University dream fulfilled

Skotana Msweli sits on a stool outside his one-room home is Waterloo Township near Durban to talk about how he managed to send his last-born child to University by growing indigenous trees. His is the only house on a street of more than twenty low-cost houses that is fenced. What’s more, he has a nursery of thousands of trees in his back yard, along the sides of his house, and pretty much everywhere he can fit them. Skotana is part of the Wildlands Conservation Trust’s Indigenous Trees for Life Programme.

“I was invited to join [the programme] in 2006 and Wildlands explained how to grow indigenous trees and how they would buy them back from us afterwards”, he said. The Indigenous Trees for Life programme aims to help members of township and rural communities in South Africa to grow a future for themselves.

“I have seven children, and I support the family working as a security officer. I am a temporary worker so there is not enough money to pay for university education but Wildlands has come to my rescue”, he said. Skotana has grown more than R10 000 worth of trees and asked that instead of the normal goods available for trading (food, clothes, bikes etc) that Wildlands pay for his youngest daughter to go to university.

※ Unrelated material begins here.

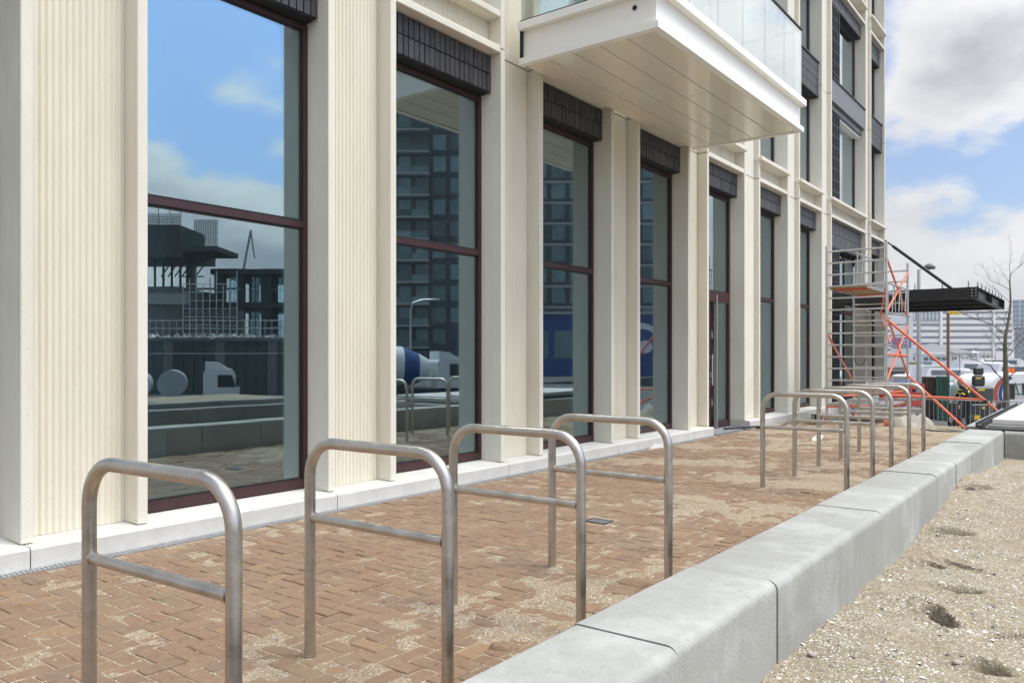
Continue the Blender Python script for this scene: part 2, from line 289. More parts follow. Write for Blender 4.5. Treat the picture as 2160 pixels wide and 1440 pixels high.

And so he used around 2000 of his trees to fund his daughter Angel’s registration fees for a BComm Accounting degree and accommodation for the year at the University of Zululand. Angel is 17 years old and dreams of working in a big financial firm as an accountant.

Thanks to her fathers’ hard work and determination to better their life, she is one step closer to achieving this dream and being able to support her family. “I wish to say thank-you [to my father] for what he has done for me… I promise that in my studies I will do well until I graduate,” said Angel.

There are another 2500 hard working ‘tree-preneurs’ like Mr Skotana spread across 23 communities in South Africa, who grow around 400 000 trees a year. The trees are then either planted back into these communities or planted out in forest restoration projects.